## [What is asked]
Take the material and output all of it exactly.

=====

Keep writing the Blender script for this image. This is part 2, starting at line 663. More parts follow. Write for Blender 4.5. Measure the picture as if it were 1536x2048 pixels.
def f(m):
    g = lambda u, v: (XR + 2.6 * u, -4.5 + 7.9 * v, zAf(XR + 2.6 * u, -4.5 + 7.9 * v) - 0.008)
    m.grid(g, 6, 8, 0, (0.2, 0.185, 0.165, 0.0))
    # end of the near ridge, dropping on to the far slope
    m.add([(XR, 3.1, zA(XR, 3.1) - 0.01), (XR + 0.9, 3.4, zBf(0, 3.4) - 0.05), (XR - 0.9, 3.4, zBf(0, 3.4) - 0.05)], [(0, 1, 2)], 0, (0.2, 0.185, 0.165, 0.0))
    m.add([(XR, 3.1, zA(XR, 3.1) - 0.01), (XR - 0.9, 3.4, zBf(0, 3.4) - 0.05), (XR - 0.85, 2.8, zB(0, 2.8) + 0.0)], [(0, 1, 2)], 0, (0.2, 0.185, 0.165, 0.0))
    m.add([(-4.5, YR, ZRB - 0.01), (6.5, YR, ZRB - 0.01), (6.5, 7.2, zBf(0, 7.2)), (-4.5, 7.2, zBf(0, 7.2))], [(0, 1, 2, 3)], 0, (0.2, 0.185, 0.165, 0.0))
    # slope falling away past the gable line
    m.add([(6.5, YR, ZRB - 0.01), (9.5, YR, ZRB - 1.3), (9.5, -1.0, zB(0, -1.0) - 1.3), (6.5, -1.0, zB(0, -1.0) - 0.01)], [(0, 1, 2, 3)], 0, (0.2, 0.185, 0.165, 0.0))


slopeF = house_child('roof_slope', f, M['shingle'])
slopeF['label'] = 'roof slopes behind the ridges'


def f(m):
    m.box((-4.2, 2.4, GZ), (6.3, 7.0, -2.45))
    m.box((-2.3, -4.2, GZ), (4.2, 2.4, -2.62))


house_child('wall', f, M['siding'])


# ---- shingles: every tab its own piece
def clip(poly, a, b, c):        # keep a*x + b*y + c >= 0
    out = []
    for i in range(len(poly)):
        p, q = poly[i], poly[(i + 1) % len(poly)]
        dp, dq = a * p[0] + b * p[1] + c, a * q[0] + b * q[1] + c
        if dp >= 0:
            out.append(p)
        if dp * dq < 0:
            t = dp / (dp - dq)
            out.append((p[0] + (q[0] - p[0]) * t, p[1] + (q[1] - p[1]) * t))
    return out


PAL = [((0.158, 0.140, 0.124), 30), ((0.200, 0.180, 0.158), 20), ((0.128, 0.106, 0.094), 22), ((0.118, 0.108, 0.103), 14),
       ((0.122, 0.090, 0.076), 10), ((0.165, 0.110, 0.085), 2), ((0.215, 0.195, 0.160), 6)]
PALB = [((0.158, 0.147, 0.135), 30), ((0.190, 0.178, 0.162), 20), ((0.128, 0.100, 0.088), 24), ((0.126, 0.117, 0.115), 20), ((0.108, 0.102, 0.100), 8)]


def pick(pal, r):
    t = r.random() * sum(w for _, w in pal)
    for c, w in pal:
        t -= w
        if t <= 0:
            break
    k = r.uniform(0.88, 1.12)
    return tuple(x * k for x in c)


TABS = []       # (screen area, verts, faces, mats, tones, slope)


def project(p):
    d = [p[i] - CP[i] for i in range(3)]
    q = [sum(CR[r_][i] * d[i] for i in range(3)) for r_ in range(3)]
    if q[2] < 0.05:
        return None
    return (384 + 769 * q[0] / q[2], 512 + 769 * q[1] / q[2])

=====

## [Complete response]
Keep writing the Blender script for this image. This is part 2, starting at line 663. More parts follow. Write for Blender 4.5. Measure the picture as if it were 1536x2048 pixels.
def f(m):
    g = lambda u, v: (XR + 2.6 * u, -4.5 + 7.9 * v, zAf(XR + 2.6 * u, -4.5 + 7.9 * v) - 0.008)
    m.grid(g, 6, 8, 0, (0.2, 0.185, 0.165, 0.0))
    # end of the near ridge, dropping on to the far slope
    m.add([(XR, 3.1, zA(XR, 3.1) - 0.01), (XR + 0.9, 3.4, zBf(0, 3.4) - 0.05), (XR - 0.9, 3.4, zBf(0, 3.4) - 0.05)], [(0, 1, 2)], 0, (0.2, 0.185, 0.165, 0.0))
    m.add([(XR, 3.1, zA(XR, 3.1) - 0.01), (XR - 0.9, 3.4, zBf(0, 3.4) - 0.05), (XR - 0.85, 2.8, zB(0, 2.8) + 0.0)], [(0, 1, 2)], 0, (0.2, 0.185, 0.165, 0.0))
    m.add([(-4.5, YR, ZRB - 0.01), (6.5, YR, ZRB - 0.01), (6.5, 7.2, zBf(0, 7.2)), (-4.5, 7.2, zBf(0, 7.2))], [(0, 1, 2, 3)], 0, (0.2, 0.185, 0.165, 0.0))
    # slope falling away past the gable line
    m.add([(6.5, YR, ZRB - 0.01), (9.5, YR, ZRB - 1.3), (9.5, -1.0, zB(0, -1.0) - 1.3), (6.5, -1.0, zB(0, -1.0) - 0.01)], [(0, 1, 2, 3)], 0, (0.2, 0.185, 0.165, 0.0))


slopeF = house_child('roof_slope', f, M['shingle'])
slopeF['label'] = 'roof slopes behind the ridges'


def f(m):
    m.box((-4.2, 2.4, GZ), (6.3, 7.0, -2.45))
    m.box((-2.3, -4.2, GZ), (4.2, 2.4, -2.62))


house_child('wall', f, M['siding'])


# ---- shingles: every tab its own piece
def clip(poly, a, b, c):        # keep a*x + b*y + c >= 0
    out = []
    for i in range(len(poly)):
        p, q = poly[i], poly[(i + 1) % len(poly)]
        dp, dq = a * p[0] + b * p[1] + c, a * q[0] + b * q[1] + c
        if dp >= 0:
            out.append(p)
        if dp * dq < 0:
            t = dp / (dp - dq)
            out.append((p[0] + (q[0] - p[0]) * t, p[1] + (q[1] - p[1]) * t))
    return out


PAL = [((0.158, 0.140, 0.124), 30), ((0.200, 0.180, 0.158), 20), ((0.128, 0.106, 0.094), 22), ((0.118, 0.108, 0.103), 14),
       ((0.122, 0.090, 0.076), 10), ((0.165, 0.110, 0.085), 2), ((0.215, 0.195, 0.160), 6)]
PALB = [((0.158, 0.147, 0.135), 30), ((0.190, 0.178, 0.162), 20), ((0.128, 0.100, 0.088), 24), ((0.126, 0.117, 0.115), 20), ((0.108, 0.102, 0.100), 8)]


def pick(pal, r):
    t = r.random() * sum(w for _, w in pal)
    for c, w in pal:
        t -= w
        if t <= 0:
            break
    k = r.uniform(0.88, 1.12)
    return tuple(x * k for x in c)


TABS = []       # (screen area, verts, faces, mats, tones, slope)


def project(p):
    d = [p[i] - CP[i] for i in range(3)]
    q = [sum(CR[r_][i] * d[i] for i in range(3)) for r_ in range(3)]
    if q[2] < 0.05:
        return None
    return (384 + 769 * q[0] / q[2], 512 + 769 * q[1] / q[2])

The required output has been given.